▸ **STATED GOAL**: Reproduce the first line and every line after it, exactly, through the one containing "COL = scene.collection". Leave out the rest.

▸ **COLLECTED DATA**:

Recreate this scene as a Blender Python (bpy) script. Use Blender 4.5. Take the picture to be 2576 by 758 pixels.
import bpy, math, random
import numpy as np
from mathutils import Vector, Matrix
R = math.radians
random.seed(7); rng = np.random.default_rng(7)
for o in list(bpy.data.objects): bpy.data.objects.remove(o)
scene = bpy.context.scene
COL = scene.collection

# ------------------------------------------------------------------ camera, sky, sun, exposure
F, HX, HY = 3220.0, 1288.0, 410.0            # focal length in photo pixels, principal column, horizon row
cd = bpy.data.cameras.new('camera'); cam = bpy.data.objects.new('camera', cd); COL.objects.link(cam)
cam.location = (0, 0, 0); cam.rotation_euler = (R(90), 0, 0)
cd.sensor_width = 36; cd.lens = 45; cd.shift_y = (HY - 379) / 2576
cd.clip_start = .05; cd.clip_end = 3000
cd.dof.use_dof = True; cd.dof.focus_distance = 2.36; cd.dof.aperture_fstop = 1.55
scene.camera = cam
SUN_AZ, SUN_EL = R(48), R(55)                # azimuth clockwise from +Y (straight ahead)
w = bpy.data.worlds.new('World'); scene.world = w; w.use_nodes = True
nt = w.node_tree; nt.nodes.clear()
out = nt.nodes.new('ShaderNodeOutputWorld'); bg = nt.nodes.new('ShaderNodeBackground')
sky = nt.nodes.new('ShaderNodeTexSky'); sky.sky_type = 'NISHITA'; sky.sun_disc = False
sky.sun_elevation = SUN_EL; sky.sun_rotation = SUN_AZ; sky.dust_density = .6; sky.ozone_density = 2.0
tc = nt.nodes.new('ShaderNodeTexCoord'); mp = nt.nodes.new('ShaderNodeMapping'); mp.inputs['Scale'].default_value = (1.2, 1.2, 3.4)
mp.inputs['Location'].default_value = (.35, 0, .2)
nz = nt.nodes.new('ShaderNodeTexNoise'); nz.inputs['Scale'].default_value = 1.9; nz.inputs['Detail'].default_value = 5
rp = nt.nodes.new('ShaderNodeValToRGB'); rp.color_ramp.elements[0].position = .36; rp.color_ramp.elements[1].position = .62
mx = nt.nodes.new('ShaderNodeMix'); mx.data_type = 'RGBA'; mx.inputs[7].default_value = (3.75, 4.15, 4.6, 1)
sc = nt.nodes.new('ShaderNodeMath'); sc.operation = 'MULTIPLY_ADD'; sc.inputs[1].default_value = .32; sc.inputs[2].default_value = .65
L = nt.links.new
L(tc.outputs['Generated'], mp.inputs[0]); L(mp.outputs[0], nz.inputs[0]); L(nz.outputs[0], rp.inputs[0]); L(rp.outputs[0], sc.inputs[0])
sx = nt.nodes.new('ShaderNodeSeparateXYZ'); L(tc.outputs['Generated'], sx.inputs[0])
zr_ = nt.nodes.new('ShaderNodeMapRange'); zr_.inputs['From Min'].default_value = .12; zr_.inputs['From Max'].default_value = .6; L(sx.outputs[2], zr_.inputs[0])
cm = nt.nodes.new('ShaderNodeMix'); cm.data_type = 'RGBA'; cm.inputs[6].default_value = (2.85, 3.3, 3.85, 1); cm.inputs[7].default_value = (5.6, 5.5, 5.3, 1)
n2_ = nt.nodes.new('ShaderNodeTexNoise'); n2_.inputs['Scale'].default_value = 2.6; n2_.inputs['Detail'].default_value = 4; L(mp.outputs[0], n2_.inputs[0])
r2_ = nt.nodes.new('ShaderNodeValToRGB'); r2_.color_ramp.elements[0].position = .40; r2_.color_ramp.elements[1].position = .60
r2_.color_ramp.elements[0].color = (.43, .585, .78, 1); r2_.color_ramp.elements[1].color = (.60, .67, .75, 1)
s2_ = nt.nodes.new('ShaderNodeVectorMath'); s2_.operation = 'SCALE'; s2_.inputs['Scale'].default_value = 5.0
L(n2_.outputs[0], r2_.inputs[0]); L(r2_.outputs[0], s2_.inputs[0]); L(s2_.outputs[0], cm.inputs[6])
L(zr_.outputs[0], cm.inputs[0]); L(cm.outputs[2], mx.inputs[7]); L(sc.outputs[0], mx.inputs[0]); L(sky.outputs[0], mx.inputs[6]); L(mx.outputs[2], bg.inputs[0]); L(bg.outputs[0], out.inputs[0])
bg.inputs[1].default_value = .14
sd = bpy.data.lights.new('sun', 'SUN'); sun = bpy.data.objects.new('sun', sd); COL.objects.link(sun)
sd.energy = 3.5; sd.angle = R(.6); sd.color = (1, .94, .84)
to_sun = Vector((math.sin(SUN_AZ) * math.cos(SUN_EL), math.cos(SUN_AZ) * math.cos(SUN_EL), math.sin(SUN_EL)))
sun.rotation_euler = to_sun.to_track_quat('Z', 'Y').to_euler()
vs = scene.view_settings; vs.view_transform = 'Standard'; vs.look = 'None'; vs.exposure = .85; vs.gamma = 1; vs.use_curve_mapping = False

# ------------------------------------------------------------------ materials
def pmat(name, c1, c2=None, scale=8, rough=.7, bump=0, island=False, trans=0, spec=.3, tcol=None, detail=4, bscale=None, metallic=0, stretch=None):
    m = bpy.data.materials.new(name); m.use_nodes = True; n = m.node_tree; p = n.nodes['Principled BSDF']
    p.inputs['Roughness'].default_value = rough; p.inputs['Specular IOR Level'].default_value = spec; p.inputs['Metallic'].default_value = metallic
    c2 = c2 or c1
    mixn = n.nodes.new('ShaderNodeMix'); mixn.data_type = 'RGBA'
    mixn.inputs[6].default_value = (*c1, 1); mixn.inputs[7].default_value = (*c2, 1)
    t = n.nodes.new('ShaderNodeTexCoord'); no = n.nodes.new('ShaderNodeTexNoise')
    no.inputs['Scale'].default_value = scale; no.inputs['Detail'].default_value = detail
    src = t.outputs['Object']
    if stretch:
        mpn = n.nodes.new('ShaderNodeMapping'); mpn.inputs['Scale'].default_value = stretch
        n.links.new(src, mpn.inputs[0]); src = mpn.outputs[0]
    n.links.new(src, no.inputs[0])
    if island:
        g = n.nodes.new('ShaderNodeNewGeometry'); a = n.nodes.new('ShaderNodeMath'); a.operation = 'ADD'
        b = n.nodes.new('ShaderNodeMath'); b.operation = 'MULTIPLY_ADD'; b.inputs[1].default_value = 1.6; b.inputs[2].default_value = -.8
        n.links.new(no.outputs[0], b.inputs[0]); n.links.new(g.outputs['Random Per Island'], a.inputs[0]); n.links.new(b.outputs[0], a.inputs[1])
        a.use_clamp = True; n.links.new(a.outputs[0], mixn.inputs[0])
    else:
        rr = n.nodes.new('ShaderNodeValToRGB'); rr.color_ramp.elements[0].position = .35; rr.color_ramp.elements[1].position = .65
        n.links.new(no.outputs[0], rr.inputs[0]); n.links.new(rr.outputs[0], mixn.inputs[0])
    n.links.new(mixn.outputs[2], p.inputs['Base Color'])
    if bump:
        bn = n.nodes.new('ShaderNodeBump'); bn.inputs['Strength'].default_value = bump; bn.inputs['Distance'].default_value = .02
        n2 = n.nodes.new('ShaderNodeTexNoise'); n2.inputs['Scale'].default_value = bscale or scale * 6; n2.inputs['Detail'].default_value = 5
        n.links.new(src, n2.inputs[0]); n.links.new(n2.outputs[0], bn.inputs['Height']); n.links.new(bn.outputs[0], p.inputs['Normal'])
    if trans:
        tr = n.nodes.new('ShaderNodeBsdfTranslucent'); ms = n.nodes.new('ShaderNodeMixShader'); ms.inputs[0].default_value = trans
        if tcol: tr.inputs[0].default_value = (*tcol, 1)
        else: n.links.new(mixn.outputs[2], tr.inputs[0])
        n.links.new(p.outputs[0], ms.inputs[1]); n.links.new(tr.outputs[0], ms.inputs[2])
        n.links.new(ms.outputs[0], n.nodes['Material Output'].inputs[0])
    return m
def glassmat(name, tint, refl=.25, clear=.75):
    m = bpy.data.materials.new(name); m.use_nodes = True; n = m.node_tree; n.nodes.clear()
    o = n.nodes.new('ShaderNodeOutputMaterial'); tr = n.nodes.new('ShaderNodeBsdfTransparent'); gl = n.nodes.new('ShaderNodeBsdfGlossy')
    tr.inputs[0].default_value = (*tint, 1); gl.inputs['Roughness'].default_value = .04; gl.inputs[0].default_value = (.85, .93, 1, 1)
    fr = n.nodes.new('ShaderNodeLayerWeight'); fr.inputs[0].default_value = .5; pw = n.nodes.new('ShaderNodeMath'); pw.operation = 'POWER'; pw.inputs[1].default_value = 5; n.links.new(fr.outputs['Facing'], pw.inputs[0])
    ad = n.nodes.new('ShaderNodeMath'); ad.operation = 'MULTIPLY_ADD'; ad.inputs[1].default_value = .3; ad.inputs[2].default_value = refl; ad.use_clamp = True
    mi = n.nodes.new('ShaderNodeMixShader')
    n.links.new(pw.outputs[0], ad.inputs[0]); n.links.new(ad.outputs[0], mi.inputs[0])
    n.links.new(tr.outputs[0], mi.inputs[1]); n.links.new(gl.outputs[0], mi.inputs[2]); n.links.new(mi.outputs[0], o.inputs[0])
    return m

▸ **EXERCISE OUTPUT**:
Recreate this scene as a Blender Python (bpy) script. Use Blender 4.5. Take the picture to be 2576 by 758 pixels.
import bpy, math, random
import numpy as np
from mathutils import Vector, Matrix
R = math.radians
random.seed(7); rng = np.random.default_rng(7)
for o in list(bpy.data.objects): bpy.data.objects.remove(o)
scene = bpy.context.scene
COL = scene.collection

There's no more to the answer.